-- begin Dataset records --

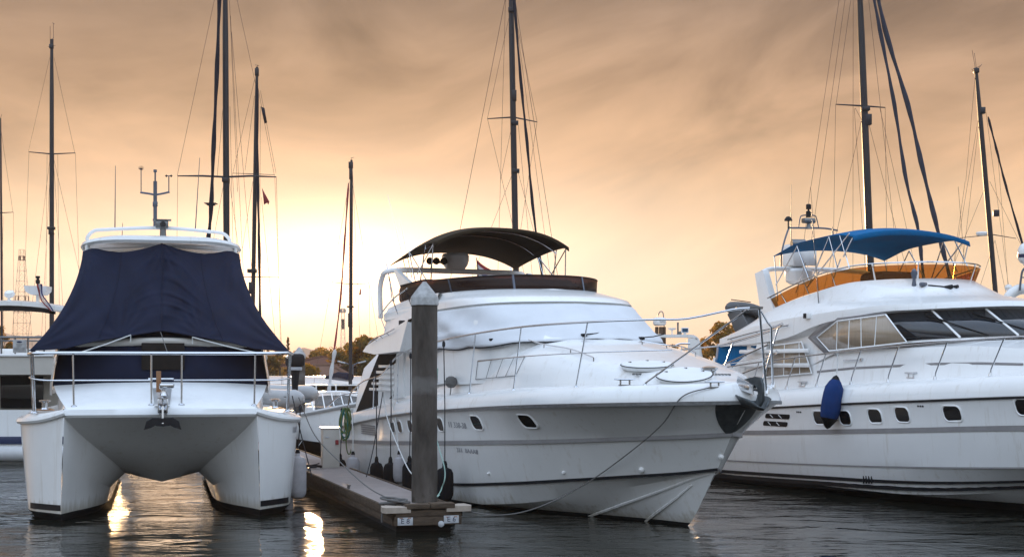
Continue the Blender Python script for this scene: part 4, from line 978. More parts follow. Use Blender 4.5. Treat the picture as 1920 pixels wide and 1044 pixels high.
    for a_, b_, r in (((216.5, 311), (215.5, 430), .012), ((374.5, 296), (366, 435), .012), ((230, 418), (229, 444), .008)):
        g = MB(); g.tube([b.at(*b_, x=-4.4), b.at(*a_, x=-4.4)], [r, .005], 6); g.done('aerial', 'mast_grey', ht)
    # the navy canvas: lashed under the hardtop, spread down to the bow rail, slack folds
    rows = []; NV = 96; NU = 120
    for j in range(NV+1):
        t = j/NV; row = []
        for i in range(NU+1):
            u = i/NU*2-1; au = abs(u)
            # upper edge scalloped, lower edge an arch tied at the rail corners
            ztop = 4.97-.17*min(1, au/.55)+(.12*math.sin(math.pi*min(1, max(0, (au-.0)/.62)))*-.35)+(.10*max(0, (au-.62)/.38)*math.sin(math.pi*max(0, (au-.62)/.38)))-.03
            ytop = 1.50*u; xtop = -3.42-.25*au**3
            yb = 2.24*u if au < .999 else 2.24*u
            zb = 3.20-.30*min(1, au/.75)**1.1-.09*max(0, (au-.55)/.45); xb = -2.05+1.35*au**2.2
            s = t**1.75*.82+.18*t
            y = ytop+(yb-ytop)*(t**1.55*(.55+.0)+.45*t**2.6); z = ztop+(zb-ztop)*t; x = xtop+(xb-xtop)*(t*.75+.25*t**2)
            # folds: swags either side of the centre seam, long creases towards the corners
            sw = .034*math.exp(-((au-.16)/.22)**2)*(1 if u > 0 else .35)*max(0, math.sin(t*38-au*au*60+au*9+1.5*math.sin(t*9)))**1.5*math.sin(math.pi*t)
            cr_ = .07*math.sin((au*9-t*5.0))*t*(1-t)*1.6+.08*math.sin((au+t*.45)*17+2*(u > 0))*t*(1-t)+.05*max(0, math.sin(au*13+t*9+1.1*(u < 0)))**3*t*t*(1-t)*3
            seam = -.04*math.exp(-(u/.03)**2)*math.sin(math.pi*t)
            x += sw*1.3+cr_*1.6+seam+.05*(1-au*au)*math.sin(math.pi*t)
            # tension creases fanning out from the tie points
            for u0, t0, w0 in ((-.34, 1.0, .5), (.34, 1.0, .5), (-1, 1, .8), (1, 1, .8), (-.95, 0, .5), (.95, 0, .5), (0, 0, .4)):
                du, dt = u-u0, t-t0; dd = math.hypot(du*1.6, dt); x += .022*math.cos(13*math.atan2(du*1.6, dt+1e-6))*math.exp(-(dd/w0)**2)*min(1, dd*4)
            row.append(V((x, y, z)))
        rows.append(row)
    g = MB()
    # side skirts running aft from both edges
    full = []
    for j, r in enumerate(rows):
        t = j/NV; L = [r[0]+V((-k*.55*(1+.4*(1-t)), -.05*k*(1-t)*0-(.02*k), .02*k*math.sin(j*.5))) for k in (3, 2, 1)]
        Rr = [r[-1]+V((-k*.55*(1+.4*(1-t)), .02*k, .02*k*math.sin(j*.5))) for k in (1, 2, 3)]
        full.append(L+r+Rr)
    g.grid(full); cv = g.done('canvas_cover', 'navy', b.e, sharp=75, solid=.008)
    for ui in (NU//2, int(NU*.245), int(NU*.755)):
        g = MB(); g.tube([r[ui]+V((.012, 0, 0)) for r in rows], .010, 5); g.done('seam', 'navy', cv)
    g = MB(); g.tube([p+V((.01, 0, .0)) for p in rows[-1]], .014, 6); g.done('hem', 'navy', cv)
    for pts in ([(245, 628), (146, 662)], [(361, 632), (484, 662)]):
        a_ = b.at(*pts[0], x=-1.93); c_ = b.at(*pts[1], x=-.25); g = MB(); g.tube([a_, a_.lerp(c_, .5)+V((0, 0, -.012)), c_], .012, 6); g.tube([a_, a_+V((.01, 0, -.13))], .010, 5); g.done('tie_line', 'rope_white', cv)
    a_ = b.at(301, 622, x=-1.93); c_ = b.at(315, 664, x=-.2); g = MB(); g.tube([a_, c_], .007, 5); g.done('tie_line', 'rope', cv)
    # bow rail
    top = [(-2.6, -2.34, 2.72), (-1.3, -2.30, 2.74), (-.55, -2.22, 2.75), (-.25, -2.05, 2.755), (-.2, -1.5, 2.76), (-.2, 0, 2.76), (-.2, 1.5, 2.76), (-.25, 2.1, 2.77), (-.55, 2.26, 2.78), (-1.3, 2.34, 2.76), (-2.6, 2.36, 2.72)]
    g = MB(); g.tube(smooth_path(top, 6), .028, 10); rl = g.done('bow_rail', 'steel', b.e)
    for y0, y1 in ((-2.18, -.16), (.20, 2.22)):
        pts = [(-.2, y0+(y1-y0)*k/8, 2.285-.0) for k in range(9)]
        if y0 < -1: pts = [(-1.4, -2.28, 2.34), (-.7, -2.24, 2.34)]+[(-.22-.2*(k == 0), y0+(y1-y0)*k/8, 2.29+.03*(k == 0)) for k in range(9)]
        else: pts = [(-.22-.2*(k == 8), y0+(y1-y0)*k/8, 2.29+.03*(k == 8)) for k in range(9)]+[(-.7, 2.27, 2.34), (-1.4, 2.31, 2.34)]
        g = MB(); g.tube(smooth_path([V(p) for p in pts], 3), .014, 8); g.done('lower_rail', 'steel', rl)
    for x, y, zf in ((-.16, -1.47, 1.84), (-.16, -.18, 1.86), (-.16, .33, 1.86), (-.16, 1.58, 1.84), (-.75, -2.15, 1.72), (-.95, -2.2, 1.72), (-.75, 2.2, 1.72), (-1.05, 2.25, 1.72), (-2.2, -2.3, 1.7), (-2.2, 2.34, 1.7)):
        g = MB(); q = V((x, y, zf)); g.tube([q, V((-.2 if x > -.5 else x+.2, y*1.012, 2.75))], .017, 8); g.lathe([(.06, 0), (.05, .012), (.022, .03)], q, n=12); g.done('stanchion', 'steel', rl)
    # anchor gear on the centre line
    g = MB()
    g.box((.16, -.065, 1.86), (.55, .02, .24), bevel=.008); g.box((.16, .085, 1.86), (.55, .02, .24), bevel=.008); g.box((.05, .01, 1.98), (.35, .17, .02)); g.lathe([(.10, -.065), (.06, -.02), (.06, .02), (.10, .065)], (.34, .01, 1.79), (0, 1, 0), 16); g.done('bow_roller', 'steel', b.e)
    g = MB(); g.prism([(-.1, -.005, 1.92), (.42, -.005, 1.86), (.46, -.005, 1.56), (.40, -.005, 1.55), (.36, -.005, 1.78), (-.1, -.005, 1.84)], (0, .03, 0)); anc = g.done('anchor', 'steel', b.e)
    g = MB()
    pr = [(-.30, 1.46), (-.26, 1.60), (-.16, 1.665), (0, 1.655), (.18, 1.665), (.28, 1.60), (.32, 1.46), (.20, 1.50), (.14, 1.535), (.01, 1.52), (-.12, 1.535), (-.18, 1.50)]
    g.prism([(.44-.35*abs(y)*1.2, y, z) for y, z in pr], (.05, 0, -.01)); g.done('fluke', 'dark', anc)
    g = MB(); g.tube([(-.3, 0, 1.98), (.1, .01, 1.93)], .02, 6); g.lathe([(.07, 0), (.05, .05), (.05, .10), (.08, .12), (.08, .16), (.0, .17)], (-.55, .03, 2.02), n=16); g.box((-.5, .08, 2.19), (.2, .26, .09), bevel=.025); g.done('windlass', 'steel', b.e)
    g = MB(); g.box((-.95, -.06, 2.25), (.09, .085, .40), bevel=.008); sp = g.done('samson_post', 'wood', b.e)
    g = MB(); g.tube([(-.95, -.24, 2.31), (-.95, .20, 2.31)], .018, 8); g.done('pin', 'steel', sp)
    for s in (-1, 1):
        q = V((-.85, s*2.0, 1.78)); g = MB(); g.lathe([(.07, 0), (.05, .03), (.05, .12), (.10, .14), (.10, .16), (0, .17)], q, n=14); g.done('bollard', 'steel', b.e)
    for px in (535, 541, 547):
        hp = b.hit(px, 805)
    hp = b.hit(552, 806)
    if hp: text_mesh('registration', '1188', .16, frame_on(hp[0]+hp[1]*.005, hp[1]), 'lettering', b.e, .002)
    return b
cat = catamaran()
cat.e.scale = (.958,)*3; cat.e.location = (-5.796, 23.854, .105)          # a slightly smaller boat that floats 0.1 m proud of its painted waterline

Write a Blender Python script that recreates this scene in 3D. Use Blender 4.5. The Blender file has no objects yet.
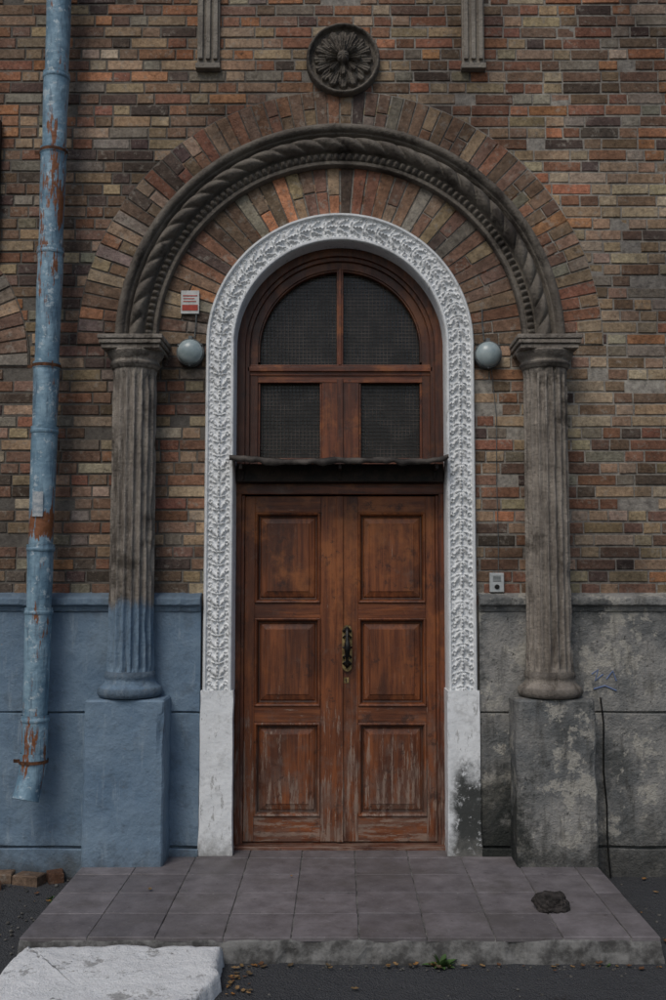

-- end Dataset records --

> What to work on: Filter for "from". Return all lines that hold it.

> Exercise result:
Continue the Blender Python script for this scene: part 4, from line 978. More parts follow. Use Blender 4.5. Treat the picture as 1920 pixels wide and 1044 pixels high.
            # tension creases fanning out from the tie points
    # side skirts running aft from both edges